Assim também foi o caso de Sandro, sequestrador do ônibus 174. Invisível e marginalizado durante toda sua suposta existência, ganhou seus minutos de visibilidade momentos antes de sua morte. A aglomeração de indignados, repórteres e policiais, os flashes e câmeras, deram-lhe a certeza de que estava sendo notado. Foi a sua "hora da estrela". Terá ele "vomitado uma estrela de mil pontas"? "Não faltam estudos e teses de psicólogos que tentam entender o comportamento de Sandro. Procuramos justificativas, como a "correria do dia-a-dia", para nosso injustificável descaso. Ou talvez para nosso justificável medo de enxergar, todo dia, a dispare e cruel realidade que nos cerca.

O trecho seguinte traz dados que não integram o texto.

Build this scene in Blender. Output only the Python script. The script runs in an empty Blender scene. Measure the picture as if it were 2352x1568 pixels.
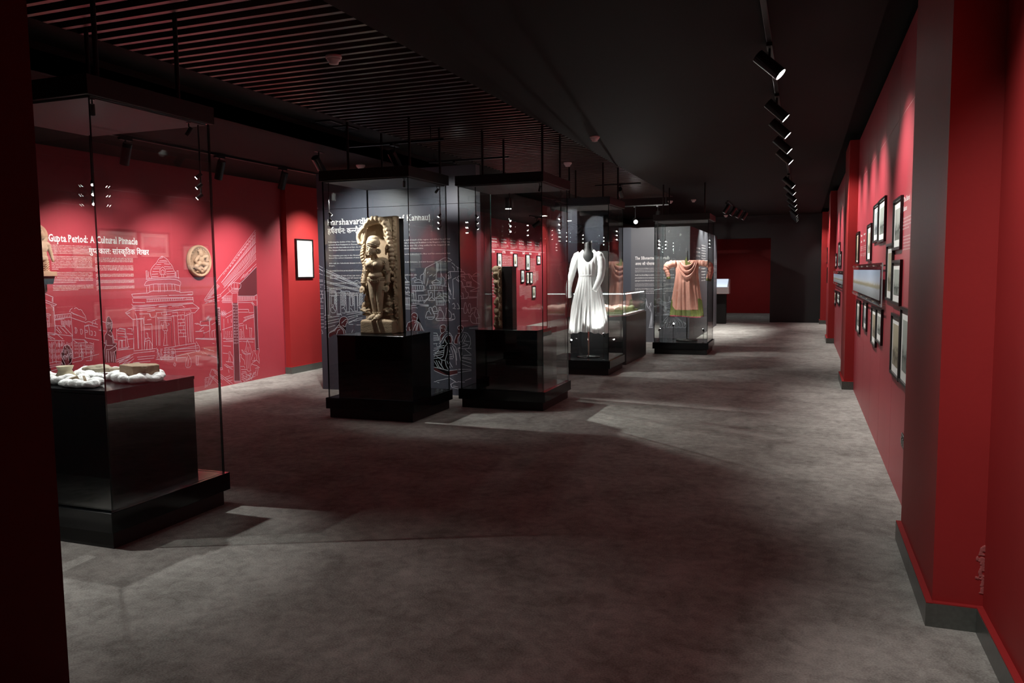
import bpy, bmesh, math, random
from mathutils import Vector, Matrix, Euler, noise
random.seed(7)
SC = bpy.context.scene
COL = SC.collection
PI = math.pi

# ------------------------------------------------------------------ camera, world, exposure
CAM_H = 1.45
YAW, PITCH, ROLL = -0.35614999, -0.08754475, -0.01143872
def make_camera():
    fwd = Vector((math.sin(YAW)*math.cos(PITCH), math.cos(YAW)*math.cos(PITCH), math.sin(PITCH)))
    r0 = Vector((math.cos(YAW), -math.sin(YAW), 0)); u0 = r0.cross(fwd)
    r = math.cos(ROLL)*r0 + math.sin(ROLL)*u0
    u = -math.sin(ROLL)*r0 + math.cos(ROLL)*u0
    cd = bpy.data.cameras.new('camera'); c = bpy.data.objects.new('camera', cd); COL.objects.link(c)
    cd.sensor_fit = 'HORIZONTAL'; cd.sensor_width = 36; cd.lens = 1794.867/2352*36
    cd.clip_start = .05; cd.clip_end = 100
    m = Matrix((r, u, -fwd)).transposed().to_4x4(); m.translation = (0, 0, CAM_H)
    c.matrix_world = m
    SC.camera = c
make_camera()
W = bpy.data.worlds.new('world'); SC.world = W; W.use_nodes = True
W.node_tree.nodes['Background'].inputs[0].default_value = (.5, .45, .45, 1)
W.node_tree.nodes['Background'].inputs[1].default_value = 0.0
vs = SC.view_settings; vs.view_transform = 'Standard'; vs.look = 'None'; vs.gamma = 1; vs.use_curve_mapping = False
vs.exposure = 0.0
SC.cycles.transparent_max_bounces = 48
SC.cycles.max_bounces = 10
SC.cycles.glossy_bounces = 6
SC.cycles.sample_clamp_indirect = 4

# light powers (watts) of the lamps the gallery has
P_RIGHT, P_LEFT, P_PANEL = 125, 235, 190

# ------------------------------------------------------------------ materials
def new_mat(name):
    m = bpy.data.materials.new(name); m.use_nodes = True
    nt = m.node_tree; b = nt.nodes['Principled BSDF']
    return m, nt, b
def N(nt, t, **kw):
    n = nt.nodes.new(t)
    for k, v in kw.items(): setattr(n, k, v)
    return n
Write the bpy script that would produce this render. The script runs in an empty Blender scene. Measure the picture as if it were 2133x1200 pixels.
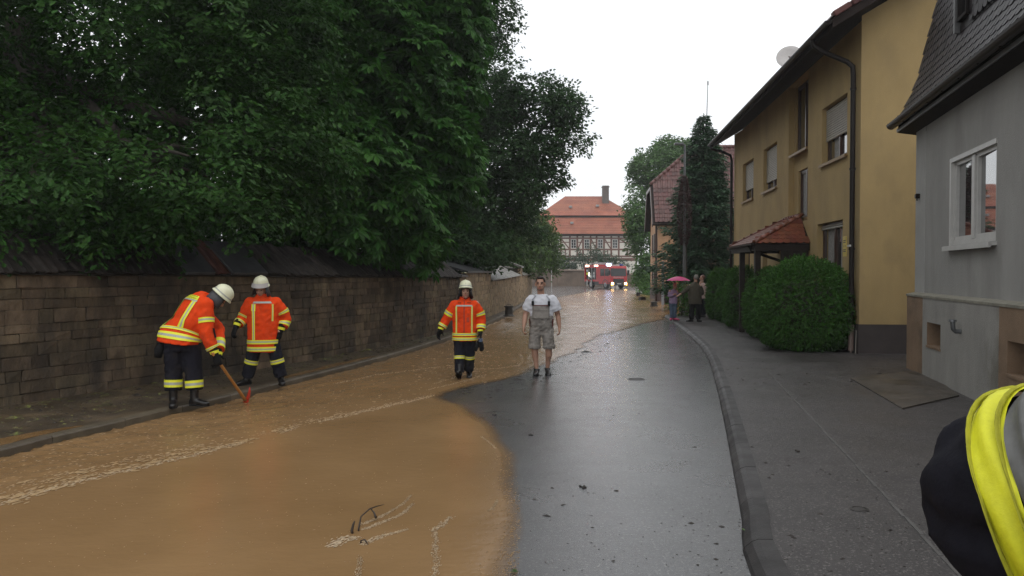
import bpy, bmesh, math, random
import numpy as np
from mathutils import Vector, Matrix, noise as mnoise

SC = bpy.context.scene
COL = SC.collection
R = math.radians
random.seed(7)

# ------------------------------------------------------------------ camera, sky, sun, exposure
F_PX, CX, CY, CAM_H = 1600.0, 1066.5, 600.0, 1.8      # focal length and centre in photo pixels, eye height
PITCH = math.atan((600 - 568) / 1600.0)
cam_d = bpy.data.cameras.new('camera')
cam = bpy.data.objects.new('camera', cam_d)
COL.objects.link(cam)
cam_d.sensor_width = 36.0
cam_d.lens = F_PX / 2133.0 * 36.0
cam_d.clip_start = 0.05
cam_d.clip_end = 3000
cam.location = (0, 0, CAM_H)
cam.rotation_euler = (math.pi / 2 - PITCH, 0, 0)
SC.camera = cam

SUN_EL, SUN_AZ = R(58), R(150)
world = bpy.data.worlds.new('World')
SC.world = world
world.use_nodes = True
wn, wl = world.node_tree.nodes, world.node_tree.links
wn.clear()
w_out = wn.new('ShaderNodeOutputWorld')
w_sky = wn.new('ShaderNodeTexSky')
w_sky.sky_type = 'NISHITA'
w_sky.sun_disc = False
w_sky.sun_elevation = SUN_EL
w_sky.sun_rotation = SUN_AZ
w_sky.air_density = 1.0
w_sky.dust_density = 3.0
w_b1 = wn.new('ShaderNodeBackground')
w_b1.inputs['Strength'].default_value = 0.10
wl.new(w_sky.outputs[0], w_b1.inputs['Color'])
w_b2 = wn.new('ShaderNodeBackground')                  # the closed cloud layer
w_b2.inputs['Color'].default_value = (0.965, 0.985, 1.0, 1)
w_b2.inputs['Strength'].default_value = 1.30
w_tc = wn.new('ShaderNodeTexCoord')
w_ns = wn.new('ShaderNodeTexNoise')
w_ns.inputs['Scale'].default_value = 2.2
w_ns.inputs['Detail'].default_value = 5
w_mr = wn.new('ShaderNodeMapRange')
w_mr.inputs['From Min'].default_value = 0.35
w_mr.inputs['From Max'].default_value = 0.62
w_mr.inputs['To Min'].default_value = 0.80
w_mr.inputs['To Max'].default_value = 0.97
w_mx = wn.new('ShaderNodeMixShader')
wl.new(w_tc.outputs['Generated'], w_ns.inputs['Vector'])
wl.new(w_ns.outputs['Fac'], w_mr.inputs['Value'])
wl.new(w_mr.outputs[0], w_mx.inputs[0])
wl.new(w_b1.outputs[0], w_mx.inputs[1])
wl.new(w_b2.outputs[0], w_mx.inputs[2])
wl.new(w_mx.outputs[0], w_out.inputs['Surface'])

sun_d = bpy.data.lights.new('sun', 'SUN')
sun_d.energy = 0.5
sun_d.angle = R(60)
sun_d.color = (1.0, 0.97, 0.92)
sun = bpy.data.objects.new('sun', sun_d)
COL.objects.link(sun)
_sd = Vector((math.sin(SUN_AZ) * math.cos(SUN_EL), math.cos(SUN_AZ) * math.cos(SUN_EL), math.sin(SUN_EL)))
sun.rotation_euler = (-_sd).to_track_quat('-Z', 'Y').to_euler()

vs = SC.view_settings
vs.view_transform = 'Standard'
vs.look = 'None'
vs.gamma = 1.0
vs.exposure = 0.0
vs.use_curve_mapping = False
SC.cycles.use_denoising = True
SC.cycles.denoising_prefilter = 'NONE'
SC.cycles.max_bounces = 5
SC.cycles.diffuse_bounces = 3
SC.cycles.glossy_bounces = 3
SC.cycles.transparent_max_bounces = 8
SC.cycles.sample_clamp_indirect = 6.0

# ------------------------------------------------------------------ helpers: placing
_cp, _sp = math.cos(PITCH), math.sin(PITCH)

def ray(px, py):
    x, y, z = (px - CX) / F_PX, 1.0, -(py - CY) / F_PX
    return Vector((x, y * _cp + z * _sp, -y * _sp + z * _cp))

def G(px, py, z=0.0):
    """the point of the level z that the photograph shows at this place"""
    r = ray(px, py)
    t = (z - CAM_H) / r.z
    return Vector((r.x * t, r.y * t, z))

def proj(p):
    x, y, z = p[0], p[1], p[2] - CAM_H
    d = y * _cp - z * _sp
    v = y * _sp + z * _cp
    if d < 0.05:
        return None
    return CX + F_PX * x / d, CY - F_PX * v / d, d

def on_view(p, m=40):
    q = proj(p)
    return q is not None and -m < q[0] < 2133 + m and -m < q[1] < 1200 + m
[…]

Propositadamente ou não, continuamos a ignorar Sandros e Macabéas. Algum projeto politicamente correto para tornar visível a mobília social? Não, afinal a questão torna-se extremamente complexa quando envolve as sólidas bases do injusto capitalismo. Por ora, restam-nos atitudes pessoais, como um singelo cumprimento. Lembrando-nos que, Macabéas, Sandros e todos nós convergiremos para o mesmo fim: "a hora da estrela".